== Requirements ==
Repeat the material in full. Keep every line exactly as it is.

== Recorded information ==
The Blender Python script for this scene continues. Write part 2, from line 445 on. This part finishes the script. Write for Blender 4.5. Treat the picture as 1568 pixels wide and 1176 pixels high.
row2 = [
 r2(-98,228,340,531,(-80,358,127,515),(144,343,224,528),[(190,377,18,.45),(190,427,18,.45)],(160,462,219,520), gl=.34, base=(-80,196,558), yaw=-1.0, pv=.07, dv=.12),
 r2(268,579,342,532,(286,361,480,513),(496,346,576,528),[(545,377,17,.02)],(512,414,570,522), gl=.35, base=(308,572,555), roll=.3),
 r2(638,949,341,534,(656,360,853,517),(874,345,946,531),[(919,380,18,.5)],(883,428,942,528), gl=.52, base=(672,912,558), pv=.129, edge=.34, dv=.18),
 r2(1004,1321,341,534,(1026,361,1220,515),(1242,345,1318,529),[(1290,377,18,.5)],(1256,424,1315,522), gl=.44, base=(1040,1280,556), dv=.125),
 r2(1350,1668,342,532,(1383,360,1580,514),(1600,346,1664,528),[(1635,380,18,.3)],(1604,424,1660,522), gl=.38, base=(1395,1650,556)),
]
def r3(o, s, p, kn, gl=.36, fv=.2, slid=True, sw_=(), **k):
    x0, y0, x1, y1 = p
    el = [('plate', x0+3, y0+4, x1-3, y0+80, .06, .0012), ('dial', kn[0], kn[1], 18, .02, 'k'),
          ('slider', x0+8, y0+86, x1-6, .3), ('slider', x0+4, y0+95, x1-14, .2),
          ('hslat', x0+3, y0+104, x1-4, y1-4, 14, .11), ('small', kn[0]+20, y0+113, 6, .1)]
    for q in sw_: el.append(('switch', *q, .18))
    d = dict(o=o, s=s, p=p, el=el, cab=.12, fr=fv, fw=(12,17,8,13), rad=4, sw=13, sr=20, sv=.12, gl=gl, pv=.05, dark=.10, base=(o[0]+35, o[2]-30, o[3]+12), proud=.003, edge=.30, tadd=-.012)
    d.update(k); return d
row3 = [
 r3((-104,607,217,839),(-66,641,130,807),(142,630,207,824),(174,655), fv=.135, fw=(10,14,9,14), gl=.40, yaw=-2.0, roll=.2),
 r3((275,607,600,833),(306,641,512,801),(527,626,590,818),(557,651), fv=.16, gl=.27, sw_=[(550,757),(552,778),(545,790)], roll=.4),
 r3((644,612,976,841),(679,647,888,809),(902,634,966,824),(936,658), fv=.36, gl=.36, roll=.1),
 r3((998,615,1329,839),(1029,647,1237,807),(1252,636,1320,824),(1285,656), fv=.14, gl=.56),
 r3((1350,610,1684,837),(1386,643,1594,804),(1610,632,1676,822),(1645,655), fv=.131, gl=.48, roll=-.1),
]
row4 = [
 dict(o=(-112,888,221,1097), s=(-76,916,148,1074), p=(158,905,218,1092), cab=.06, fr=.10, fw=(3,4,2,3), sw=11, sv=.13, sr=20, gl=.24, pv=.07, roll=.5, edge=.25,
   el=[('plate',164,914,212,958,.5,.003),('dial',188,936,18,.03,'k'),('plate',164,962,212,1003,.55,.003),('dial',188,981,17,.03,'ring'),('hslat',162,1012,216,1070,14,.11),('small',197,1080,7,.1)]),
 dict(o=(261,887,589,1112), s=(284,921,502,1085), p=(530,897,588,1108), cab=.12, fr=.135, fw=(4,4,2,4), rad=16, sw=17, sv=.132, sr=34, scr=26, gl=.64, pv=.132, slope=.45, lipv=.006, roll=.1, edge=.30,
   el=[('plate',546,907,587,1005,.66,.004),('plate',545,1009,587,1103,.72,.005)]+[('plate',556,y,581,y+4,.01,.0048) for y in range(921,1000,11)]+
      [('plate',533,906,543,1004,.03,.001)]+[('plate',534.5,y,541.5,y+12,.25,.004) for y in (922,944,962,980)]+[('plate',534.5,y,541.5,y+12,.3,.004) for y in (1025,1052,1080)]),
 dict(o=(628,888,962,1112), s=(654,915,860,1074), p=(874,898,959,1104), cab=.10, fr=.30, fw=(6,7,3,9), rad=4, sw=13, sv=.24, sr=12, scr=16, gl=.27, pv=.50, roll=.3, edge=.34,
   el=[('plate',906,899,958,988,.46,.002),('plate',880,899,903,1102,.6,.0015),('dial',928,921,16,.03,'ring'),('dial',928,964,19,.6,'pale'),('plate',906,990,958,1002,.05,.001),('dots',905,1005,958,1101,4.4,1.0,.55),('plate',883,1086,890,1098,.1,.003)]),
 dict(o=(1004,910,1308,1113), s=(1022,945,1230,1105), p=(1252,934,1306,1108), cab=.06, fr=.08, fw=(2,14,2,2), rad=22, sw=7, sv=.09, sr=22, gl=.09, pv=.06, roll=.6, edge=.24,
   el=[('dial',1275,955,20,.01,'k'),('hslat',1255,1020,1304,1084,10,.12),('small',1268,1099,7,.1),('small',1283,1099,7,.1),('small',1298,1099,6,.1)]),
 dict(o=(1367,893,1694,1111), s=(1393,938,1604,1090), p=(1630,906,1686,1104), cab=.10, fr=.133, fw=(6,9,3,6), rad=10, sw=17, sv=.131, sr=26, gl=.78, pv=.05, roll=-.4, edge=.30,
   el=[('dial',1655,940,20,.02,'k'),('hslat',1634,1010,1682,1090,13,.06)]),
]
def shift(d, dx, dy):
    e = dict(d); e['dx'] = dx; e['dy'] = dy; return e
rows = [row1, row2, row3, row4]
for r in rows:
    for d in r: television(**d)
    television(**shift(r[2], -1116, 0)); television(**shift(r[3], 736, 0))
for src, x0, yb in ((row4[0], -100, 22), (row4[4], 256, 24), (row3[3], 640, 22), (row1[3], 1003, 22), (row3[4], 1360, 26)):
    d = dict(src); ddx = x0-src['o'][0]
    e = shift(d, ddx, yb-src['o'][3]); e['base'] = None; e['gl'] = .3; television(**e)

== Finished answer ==
The Blender Python script for this scene continues. Write part 2, from line 445 on. This part finishes the script. Write for Blender 4.5. Treat the picture as 1568 pixels wide and 1176 pixels high.
row2 = [
 r2(-98,228,340,531,(-80,358,127,515),(144,343,224,528),[(190,377,18,.45),(190,427,18,.45)],(160,462,219,520), gl=.34, base=(-80,196,558), yaw=-1.0, pv=.07, dv=.12),
 r2(268,579,342,532,(286,361,480,513),(496,346,576,528),[(545,377,17,.02)],(512,414,570,522), gl=.35, base=(308,572,555), roll=.3),
 r2(638,949,341,534,(656,360,853,517),(874,345,946,531),[(919,380,18,.5)],(883,428,942,528), gl=.52, base=(672,912,558), pv=.129, edge=.34, dv=.18),
 r2(1004,1321,341,534,(1026,361,1220,515),(1242,345,1318,529),[(1290,377,18,.5)],(1256,424,1315,522), gl=.44, base=(1040,1280,556), dv=.125),
 r2(1350,1668,342,532,(1383,360,1580,514),(1600,346,1664,528),[(1635,380,18,.3)],(1604,424,1660,522), gl=.38, base=(1395,1650,556)),
]
def r3(o, s, p, kn, gl=.36, fv=.2, slid=True, sw_=(), **k):
    x0, y0, x1, y1 = p
    el = [('plate', x0+3, y0+4, x1-3, y0+80, .06, .0012), ('dial', kn[0], kn[1], 18, .02, 'k'),
          ('slider', x0+8, y0+86, x1-6, .3), ('slider', x0+4, y0+95, x1-14, .2),
          ('hslat', x0+3, y0+104, x1-4, y1-4, 14, .11), ('small', kn[0]+20, y0+113, 6, .1)]
    for q in sw_: el.append(('switch', *q, .18))
    d = dict(o=o, s=s, p=p, el=el, cab=.12, fr=fv, fw=(12,17,8,13), rad=4, sw=13, sr=20, sv=.12, gl=gl, pv=.05, dark=.10, base=(o[0]+35, o[2]-30, o[3]+12), proud=.003, edge=.30, tadd=-.012)
    d.update(k); return d
row3 = [
 r3((-104,607,217,839),(-66,641,130,807),(142,630,207,824),(174,655), fv=.135, fw=(10,14,9,14), gl=.40, yaw=-2.0, roll=.2),
 r3((275,607,600,833),(306,641,512,801),(527,626,590,818),(557,651), fv=.16, gl=.27, sw_=[(550,757),(552,778),(545,790)], roll=.4),
 r3((644,612,976,841),(679,647,888,809),(902,634,966,824),(936,658), fv=.36, gl=.36, roll=.1),
 r3((998,615,1329,839),(1029,647,1237,807),(1252,636,1320,824),(1285,656), fv=.14, gl=.56),
 r3((1350,610,1684,837),(1386,643,1594,804),(1610,632,1676,822),(1645,655), fv=.131, gl=.48, roll=-.1),
]
row4 = [
 dict(o=(-112,888,221,1097), s=(-76,916,148,1074), p=(158,905,218,1092), cab=.06, fr=.10, fw=(3,4,2,3), sw=11, sv=.13, sr=20, gl=.24, pv=.07, roll=.5, edge=.25,
   el=[('plate',164,914,212,958,.5,.003),('dial',188,936,18,.03,'k'),('plate',164,962,212,1003,.55,.003),('dial',188,981,17,.03,'ring'),('hslat',162,1012,216,1070,14,.11),('small',197,1080,7,.1)]),
 dict(o=(261,887,589,1112), s=(284,921,502,1085), p=(530,897,588,1108), cab=.12, fr=.135, fw=(4,4,2,4), rad=16, sw=17, sv=.132, sr=34, scr=26, gl=.64, pv=.132, slope=.45, lipv=.006, roll=.1, edge=.30,
   el=[('plate',546,907,587,1005,.66,.004),('plate',545,1009,587,1103,.72,.005)]+[('plate',556,y,581,y+4,.01,.0048) for y in range(921,1000,11)]+
      [('plate',533,906,543,1004,.03,.001)]+[('plate',534.5,y,541.5,y+12,.25,.004) for y in (922,944,962,980)]+[('plate',534.5,y,541.5,y+12,.3,.004) for y in (1025,1052,1080)]),
 dict(o=(628,888,962,1112), s=(654,915,860,1074), p=(874,898,959,1104), cab=.10, fr=.30, fw=(6,7,3,9), rad=4, sw=13, sv=.24, sr=12, scr=16, gl=.27, pv=.50, roll=.3, edge=.34,
   el=[('plate',906,899,958,988,.46,.002),('plate',880,899,903,1102,.6,.0015),('dial',928,921,16,.03,'ring'),('dial',928,964,19,.6,'pale'),('plate',906,990,958,1002,.05,.001),('dots',905,1005,958,1101,4.4,1.0,.55),('plate',883,1086,890,1098,.1,.003)]),
 dict(o=(1004,910,1308,1113), s=(1022,945,1230,1105), p=(1252,934,1306,1108), cab=.06, fr=.08, fw=(2,14,2,2), rad=22, sw=7, sv=.09, sr=22, gl=.09, pv=.06, roll=.6, edge=.24,
   el=[('dial',1275,955,20,.01,'k'),('hslat',1255,1020,1304,1084,10,.12),('small',1268,1099,7,.1),('small',1283,1099,7,.1),('small',1298,1099,6,.1)]),
 dict(o=(1367,893,1694,1111), s=(1393,938,1604,1090), p=(1630,906,1686,1104), cab=.10, fr=.133, fw=(6,9,3,6), rad=10, sw=17, sv=.131, sr=26, gl=.78, pv=.05, roll=-.4, edge=.30,
   el=[('dial',1655,940,20,.02,'k'),('hslat',1634,1010,1682,1090,13,.06)]),
]
def shift(d, dx, dy):
    e = dict(d); e['dx'] = dx; e['dy'] = dy; return e
rows = [row1, row2, row3, row4]
for r in rows:
    for d in r: television(**d)
    television(**shift(r[2], -1116, 0)); television(**shift(r[3], 736, 0))
for src, x0, yb in ((row4[0], -100, 22), (row4[4], 256, 24), (row3[3], 640, 22), (row1[3], 1003, 22), (row3[4], 1360, 26)):
    d = dict(src); ddx = x0-src['o'][0]
    e = shift(d, ddx, yb-src['o'][3]); e['base'] = None; e['gl'] = .3; television(**e)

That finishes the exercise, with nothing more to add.